> Written task
Gather each line containing the string "picture" from these entries.

════════

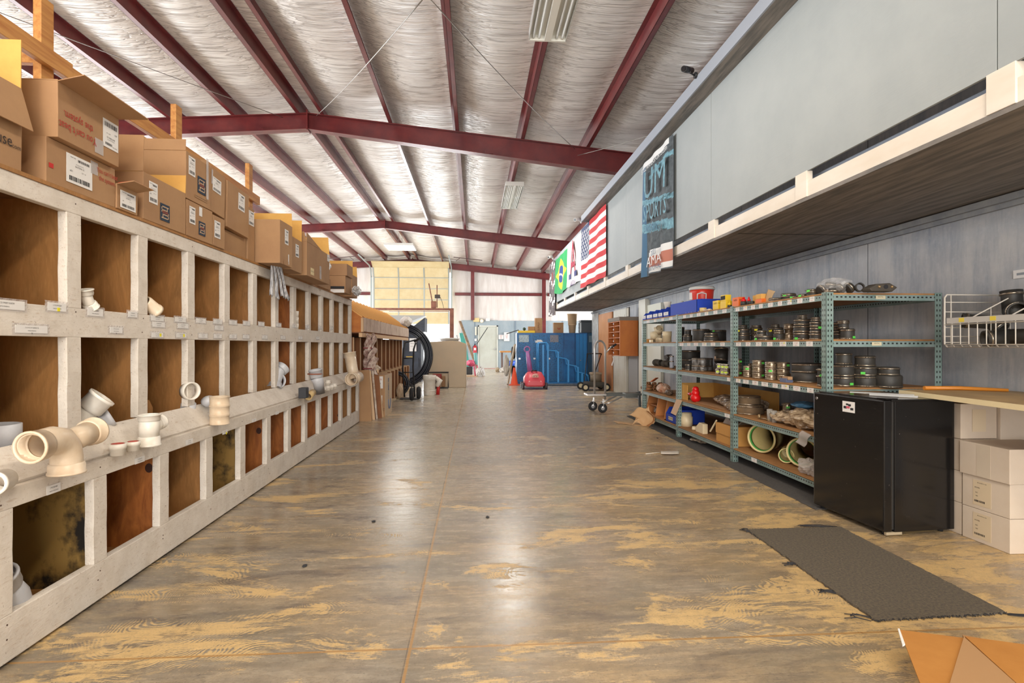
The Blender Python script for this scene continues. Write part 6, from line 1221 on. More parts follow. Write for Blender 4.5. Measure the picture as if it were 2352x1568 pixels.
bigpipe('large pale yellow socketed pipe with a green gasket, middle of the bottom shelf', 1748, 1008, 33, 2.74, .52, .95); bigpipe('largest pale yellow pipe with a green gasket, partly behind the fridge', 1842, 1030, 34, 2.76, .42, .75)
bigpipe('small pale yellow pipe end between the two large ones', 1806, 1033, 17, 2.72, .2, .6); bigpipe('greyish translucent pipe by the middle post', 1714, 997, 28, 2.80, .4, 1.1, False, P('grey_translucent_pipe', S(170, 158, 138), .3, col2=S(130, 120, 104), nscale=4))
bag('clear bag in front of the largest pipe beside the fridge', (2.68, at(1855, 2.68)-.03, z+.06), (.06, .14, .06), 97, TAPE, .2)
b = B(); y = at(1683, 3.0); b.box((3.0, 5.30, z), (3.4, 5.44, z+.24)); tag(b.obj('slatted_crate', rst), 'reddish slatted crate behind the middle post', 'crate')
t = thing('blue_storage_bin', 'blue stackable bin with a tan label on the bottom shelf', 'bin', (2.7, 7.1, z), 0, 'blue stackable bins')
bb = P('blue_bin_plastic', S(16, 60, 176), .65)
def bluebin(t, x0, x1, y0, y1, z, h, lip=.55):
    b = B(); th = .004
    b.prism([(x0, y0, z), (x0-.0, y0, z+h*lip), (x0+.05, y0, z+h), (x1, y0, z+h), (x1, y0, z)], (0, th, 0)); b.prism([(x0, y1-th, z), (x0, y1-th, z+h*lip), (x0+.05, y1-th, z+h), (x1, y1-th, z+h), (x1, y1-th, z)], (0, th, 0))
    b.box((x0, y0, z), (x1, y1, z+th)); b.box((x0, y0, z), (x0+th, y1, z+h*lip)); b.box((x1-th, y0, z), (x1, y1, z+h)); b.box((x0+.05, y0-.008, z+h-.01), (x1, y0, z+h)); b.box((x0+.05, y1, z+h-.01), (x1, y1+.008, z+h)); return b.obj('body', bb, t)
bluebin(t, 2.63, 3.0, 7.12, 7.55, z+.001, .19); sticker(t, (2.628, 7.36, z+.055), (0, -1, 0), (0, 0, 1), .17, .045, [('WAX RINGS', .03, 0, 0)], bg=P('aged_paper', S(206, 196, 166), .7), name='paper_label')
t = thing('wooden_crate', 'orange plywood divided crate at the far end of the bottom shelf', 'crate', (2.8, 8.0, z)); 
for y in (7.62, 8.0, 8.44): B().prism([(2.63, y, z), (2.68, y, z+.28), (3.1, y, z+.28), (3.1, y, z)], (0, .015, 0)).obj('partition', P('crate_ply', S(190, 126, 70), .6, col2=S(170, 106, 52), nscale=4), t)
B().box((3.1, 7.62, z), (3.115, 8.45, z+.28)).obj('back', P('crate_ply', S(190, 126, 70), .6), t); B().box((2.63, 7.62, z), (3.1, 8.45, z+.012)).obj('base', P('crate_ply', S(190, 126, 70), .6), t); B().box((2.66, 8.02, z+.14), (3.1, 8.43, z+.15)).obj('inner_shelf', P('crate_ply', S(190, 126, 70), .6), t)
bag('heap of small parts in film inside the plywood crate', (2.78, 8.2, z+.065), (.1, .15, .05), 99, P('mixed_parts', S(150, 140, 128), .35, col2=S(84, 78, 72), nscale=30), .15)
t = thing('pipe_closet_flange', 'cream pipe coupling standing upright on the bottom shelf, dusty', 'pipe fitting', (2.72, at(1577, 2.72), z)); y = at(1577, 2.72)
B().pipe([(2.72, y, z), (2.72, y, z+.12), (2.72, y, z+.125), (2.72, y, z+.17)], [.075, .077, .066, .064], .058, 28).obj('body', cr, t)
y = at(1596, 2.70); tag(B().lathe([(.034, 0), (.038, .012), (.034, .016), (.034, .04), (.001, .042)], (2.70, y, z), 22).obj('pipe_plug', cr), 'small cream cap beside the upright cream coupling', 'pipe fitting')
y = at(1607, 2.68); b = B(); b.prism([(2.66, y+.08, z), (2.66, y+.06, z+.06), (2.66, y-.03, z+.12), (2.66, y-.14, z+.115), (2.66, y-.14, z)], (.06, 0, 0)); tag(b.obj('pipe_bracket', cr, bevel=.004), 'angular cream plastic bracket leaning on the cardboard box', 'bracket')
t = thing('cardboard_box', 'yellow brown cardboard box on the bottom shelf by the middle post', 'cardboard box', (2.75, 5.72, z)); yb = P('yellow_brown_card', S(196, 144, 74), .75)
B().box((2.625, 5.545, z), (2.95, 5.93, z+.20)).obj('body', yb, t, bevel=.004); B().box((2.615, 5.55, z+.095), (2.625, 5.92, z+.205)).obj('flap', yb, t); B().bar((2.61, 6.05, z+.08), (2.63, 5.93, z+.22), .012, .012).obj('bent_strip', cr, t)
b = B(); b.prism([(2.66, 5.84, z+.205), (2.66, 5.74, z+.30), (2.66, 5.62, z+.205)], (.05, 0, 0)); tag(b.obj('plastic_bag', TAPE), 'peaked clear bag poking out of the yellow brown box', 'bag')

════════

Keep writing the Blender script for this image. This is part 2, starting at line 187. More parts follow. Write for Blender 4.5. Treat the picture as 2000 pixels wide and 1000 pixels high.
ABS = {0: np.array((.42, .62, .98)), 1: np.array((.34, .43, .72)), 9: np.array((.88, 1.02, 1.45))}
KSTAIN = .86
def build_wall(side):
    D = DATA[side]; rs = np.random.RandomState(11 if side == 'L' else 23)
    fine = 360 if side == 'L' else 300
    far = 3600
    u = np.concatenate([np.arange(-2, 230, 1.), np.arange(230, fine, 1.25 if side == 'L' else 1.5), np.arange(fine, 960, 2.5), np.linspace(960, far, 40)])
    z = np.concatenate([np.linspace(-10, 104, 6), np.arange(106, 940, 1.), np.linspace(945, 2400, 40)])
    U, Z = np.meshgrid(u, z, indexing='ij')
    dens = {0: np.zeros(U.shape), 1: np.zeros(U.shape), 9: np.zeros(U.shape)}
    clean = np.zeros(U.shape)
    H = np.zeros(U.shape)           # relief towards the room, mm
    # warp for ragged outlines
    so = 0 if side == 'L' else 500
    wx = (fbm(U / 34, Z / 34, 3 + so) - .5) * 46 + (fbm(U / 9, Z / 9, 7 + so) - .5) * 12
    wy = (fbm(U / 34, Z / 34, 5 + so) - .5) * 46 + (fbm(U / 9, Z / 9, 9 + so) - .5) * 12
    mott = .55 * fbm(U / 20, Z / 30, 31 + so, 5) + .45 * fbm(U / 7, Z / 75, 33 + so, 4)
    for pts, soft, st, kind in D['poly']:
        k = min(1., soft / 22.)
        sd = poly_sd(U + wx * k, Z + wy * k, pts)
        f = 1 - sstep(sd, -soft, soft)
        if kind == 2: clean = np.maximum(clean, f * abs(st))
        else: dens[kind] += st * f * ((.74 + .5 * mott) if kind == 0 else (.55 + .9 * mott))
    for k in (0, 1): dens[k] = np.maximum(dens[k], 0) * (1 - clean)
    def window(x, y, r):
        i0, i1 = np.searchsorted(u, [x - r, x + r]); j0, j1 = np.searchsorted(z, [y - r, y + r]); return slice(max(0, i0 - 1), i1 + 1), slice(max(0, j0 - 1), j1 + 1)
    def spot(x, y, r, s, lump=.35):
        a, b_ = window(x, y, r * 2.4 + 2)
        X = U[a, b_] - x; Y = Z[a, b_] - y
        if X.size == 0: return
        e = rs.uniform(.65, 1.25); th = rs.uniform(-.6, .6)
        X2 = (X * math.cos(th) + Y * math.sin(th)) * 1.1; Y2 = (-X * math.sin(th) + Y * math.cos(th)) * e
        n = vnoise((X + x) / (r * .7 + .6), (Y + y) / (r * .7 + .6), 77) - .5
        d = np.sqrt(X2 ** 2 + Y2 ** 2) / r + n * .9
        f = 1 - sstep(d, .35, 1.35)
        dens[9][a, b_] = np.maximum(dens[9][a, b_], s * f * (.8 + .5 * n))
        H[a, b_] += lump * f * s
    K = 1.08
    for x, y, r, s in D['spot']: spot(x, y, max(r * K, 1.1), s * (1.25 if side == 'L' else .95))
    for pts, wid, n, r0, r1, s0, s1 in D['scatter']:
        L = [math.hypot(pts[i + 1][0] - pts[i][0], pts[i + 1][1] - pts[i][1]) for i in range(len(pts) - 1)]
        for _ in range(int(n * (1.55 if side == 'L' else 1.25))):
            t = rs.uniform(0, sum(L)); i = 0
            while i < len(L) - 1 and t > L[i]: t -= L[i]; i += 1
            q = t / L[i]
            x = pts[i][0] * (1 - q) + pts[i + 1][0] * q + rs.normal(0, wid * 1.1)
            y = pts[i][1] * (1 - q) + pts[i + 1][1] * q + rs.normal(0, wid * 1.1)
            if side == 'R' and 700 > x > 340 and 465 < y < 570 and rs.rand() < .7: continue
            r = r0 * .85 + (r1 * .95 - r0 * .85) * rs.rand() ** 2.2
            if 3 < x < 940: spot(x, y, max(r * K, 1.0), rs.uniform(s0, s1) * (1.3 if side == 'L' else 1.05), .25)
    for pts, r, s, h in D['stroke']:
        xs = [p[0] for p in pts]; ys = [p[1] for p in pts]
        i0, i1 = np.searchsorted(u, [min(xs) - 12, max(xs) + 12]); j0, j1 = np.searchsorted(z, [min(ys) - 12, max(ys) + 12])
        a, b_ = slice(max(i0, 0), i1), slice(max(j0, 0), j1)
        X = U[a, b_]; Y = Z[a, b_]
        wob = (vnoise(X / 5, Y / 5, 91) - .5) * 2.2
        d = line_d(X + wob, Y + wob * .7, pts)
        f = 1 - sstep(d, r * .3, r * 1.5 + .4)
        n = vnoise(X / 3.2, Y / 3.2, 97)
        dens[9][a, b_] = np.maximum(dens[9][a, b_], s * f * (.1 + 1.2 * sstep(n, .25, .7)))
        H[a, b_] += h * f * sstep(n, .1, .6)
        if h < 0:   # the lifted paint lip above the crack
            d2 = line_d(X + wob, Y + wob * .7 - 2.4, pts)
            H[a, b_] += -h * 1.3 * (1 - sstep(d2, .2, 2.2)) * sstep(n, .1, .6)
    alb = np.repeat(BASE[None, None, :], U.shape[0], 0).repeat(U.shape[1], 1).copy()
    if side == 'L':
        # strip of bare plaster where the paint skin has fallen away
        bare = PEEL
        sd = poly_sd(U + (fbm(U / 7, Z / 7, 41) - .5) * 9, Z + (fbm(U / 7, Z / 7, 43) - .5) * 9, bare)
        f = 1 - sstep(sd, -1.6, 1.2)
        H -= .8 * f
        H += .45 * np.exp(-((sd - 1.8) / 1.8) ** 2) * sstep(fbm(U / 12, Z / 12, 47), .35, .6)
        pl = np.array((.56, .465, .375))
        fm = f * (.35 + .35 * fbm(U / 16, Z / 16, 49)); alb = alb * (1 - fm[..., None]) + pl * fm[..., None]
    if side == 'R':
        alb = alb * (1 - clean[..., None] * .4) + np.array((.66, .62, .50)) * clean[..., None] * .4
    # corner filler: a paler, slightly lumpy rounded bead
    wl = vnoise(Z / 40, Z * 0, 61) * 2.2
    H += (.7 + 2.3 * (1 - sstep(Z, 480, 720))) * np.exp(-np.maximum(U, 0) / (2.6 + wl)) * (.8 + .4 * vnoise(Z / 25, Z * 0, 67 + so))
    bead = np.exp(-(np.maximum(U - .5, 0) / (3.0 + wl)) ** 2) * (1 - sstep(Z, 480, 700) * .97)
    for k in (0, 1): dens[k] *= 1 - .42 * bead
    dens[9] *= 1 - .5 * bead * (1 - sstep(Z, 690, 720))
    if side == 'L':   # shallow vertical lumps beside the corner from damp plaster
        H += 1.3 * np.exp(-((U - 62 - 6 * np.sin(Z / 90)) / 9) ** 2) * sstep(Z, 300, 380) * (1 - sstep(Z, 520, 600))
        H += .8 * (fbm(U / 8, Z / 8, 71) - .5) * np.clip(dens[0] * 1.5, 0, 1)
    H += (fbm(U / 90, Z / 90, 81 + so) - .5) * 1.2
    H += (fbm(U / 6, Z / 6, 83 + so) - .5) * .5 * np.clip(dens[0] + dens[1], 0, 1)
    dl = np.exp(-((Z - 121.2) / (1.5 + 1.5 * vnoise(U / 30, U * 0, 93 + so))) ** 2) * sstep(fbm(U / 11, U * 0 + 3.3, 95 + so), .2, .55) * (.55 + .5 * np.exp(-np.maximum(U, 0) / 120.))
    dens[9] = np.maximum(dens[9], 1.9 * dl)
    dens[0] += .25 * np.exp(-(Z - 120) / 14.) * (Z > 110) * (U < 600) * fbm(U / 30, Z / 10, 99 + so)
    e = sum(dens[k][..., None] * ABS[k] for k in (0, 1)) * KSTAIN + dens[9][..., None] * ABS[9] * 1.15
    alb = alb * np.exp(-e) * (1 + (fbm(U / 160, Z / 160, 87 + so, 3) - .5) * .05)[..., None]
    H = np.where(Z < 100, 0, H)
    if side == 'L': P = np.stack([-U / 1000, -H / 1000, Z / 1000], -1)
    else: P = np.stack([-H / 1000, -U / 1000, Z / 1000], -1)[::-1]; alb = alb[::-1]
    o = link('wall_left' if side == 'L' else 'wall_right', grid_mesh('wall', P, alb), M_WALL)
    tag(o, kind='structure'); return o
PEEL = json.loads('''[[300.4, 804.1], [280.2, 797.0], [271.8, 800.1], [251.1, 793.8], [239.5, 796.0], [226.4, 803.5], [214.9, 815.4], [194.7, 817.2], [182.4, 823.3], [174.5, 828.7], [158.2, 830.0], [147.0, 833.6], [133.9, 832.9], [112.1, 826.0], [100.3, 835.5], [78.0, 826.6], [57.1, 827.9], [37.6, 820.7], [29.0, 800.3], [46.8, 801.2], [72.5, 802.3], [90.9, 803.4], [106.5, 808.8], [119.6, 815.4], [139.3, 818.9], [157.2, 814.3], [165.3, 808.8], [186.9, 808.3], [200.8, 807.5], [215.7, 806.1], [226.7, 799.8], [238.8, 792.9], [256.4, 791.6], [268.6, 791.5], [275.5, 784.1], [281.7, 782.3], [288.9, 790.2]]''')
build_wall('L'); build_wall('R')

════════

> Written reply
The Blender Python script for this scene continues. Write part 6, from line 1221 on. More parts follow. Write for Blender 4.5. Measure the picture as if it were 2352x1568 pixels.
Keep writing the Blender script for this image. This is part 2, starting at line 187. More parts follow. Write for Blender 4.5. Treat the picture as 2000 pixels wide and 1000 pixels high.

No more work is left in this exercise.